What is the Core Conflict in Your Story?

In every story, there’s really only one core conflict that drives the story from beginning to end. Identify that core conflict and you can create a rich, complex, compelling story using that one core conflict as your story’s foundation.

This core conflict has both a physical and an emotional component. The physical component is a concrete, visible goal that the hero wants to achieve. The emotional component is a vague, abstract idea that can only be achieved when the hero achieves the physical goal, or at least tries to achieve that physical goal.

For example, great action thrillers are more than just physical battles but emotional battles as well. In “Terminator 2” the core conflict is the hero (the good Terminator) struggling to determine whether it’s right or wrong to kill. That’s it.

Once you notice this core conflict, you can recognize how every scene in “Terminator 2” forces the hero to constantly choose between killing or not killing. The good Terminator learns early the importance of not killing, and that decision gets justified near the end when the hero blasts away at all the police officers surrounding the SkyNet building, and then gets rewarded to see that there were no casualties.

When Sarah Connors rushes out to kill the inventor of SkyNet, the hero and John Connor rush to stop her. Here gain the decision is about killing the SkyNet inventor or not. In the end, Sarah Connor chooses not to kill him.

Now take “Terminator 3” and what is the core conflict? Nothing, which is why it’s such an inferior movie compared to “Terminator 2.”

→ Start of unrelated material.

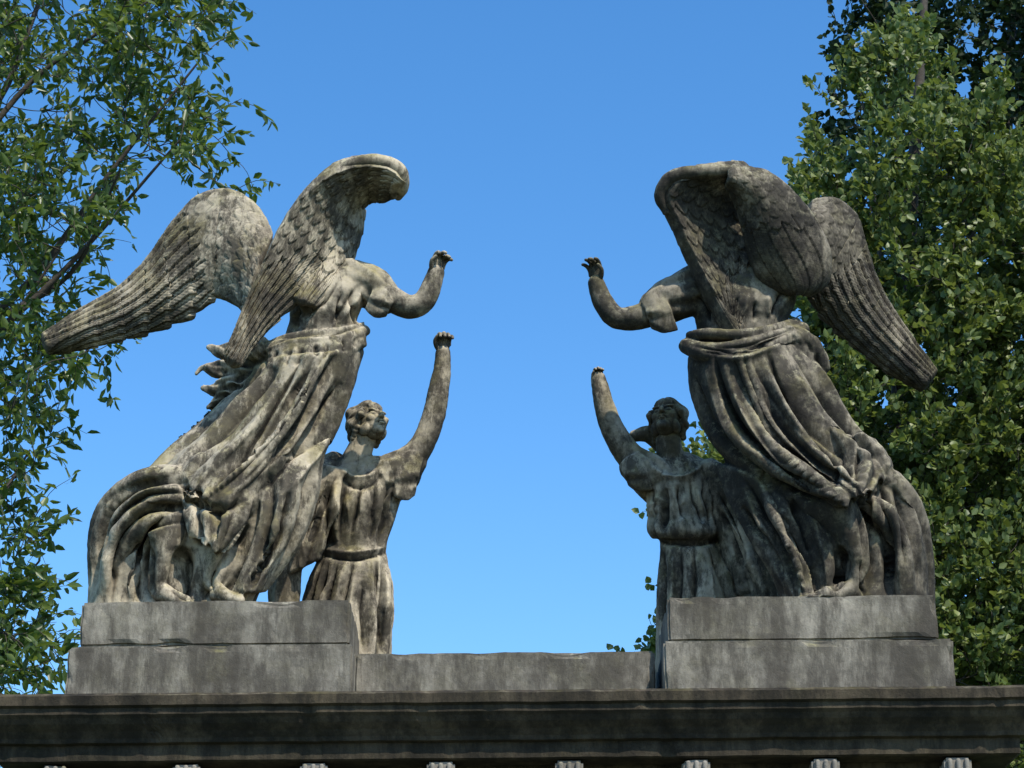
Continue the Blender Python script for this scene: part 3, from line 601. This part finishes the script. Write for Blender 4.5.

In “Jaws,” the physical component of the core conflict is hunting and killing a shark. That’s all the bad “Jaws” sequels have to offer, which is what makes them so ludicrous and awful. However in the original “Jaws,” the hero (the sheriff) is trying to redeem himself for letting a shark kill a little boy. Now the only way he can redeem himself is to kill the shark.

Just by adding an emotional component to a story makes the core conflict far more meaningful. Strip away this emotional component and you get bad sequels like “Jaws 4.” Add an emotional component and you get the original, classic “Jaws.”

Conflict is more than just action. It’s the emotion behind the action. Why is the action important? Because of an emotional component.

Why does the hero want to kill the shark in “Jaws”? Because he wants to redeem himself for letting the shark kill a little boy.

Why does the hero want to kill the liquid metal Terminator in “Terminator 2”? Because he finally learned the value of human life and wants to save all the people in the world from dying needlessly if SkyNet were to get activated.

Why does the hero in your story want to achieve a physical goal? Answer that with an emotional component and you can build a great story from there.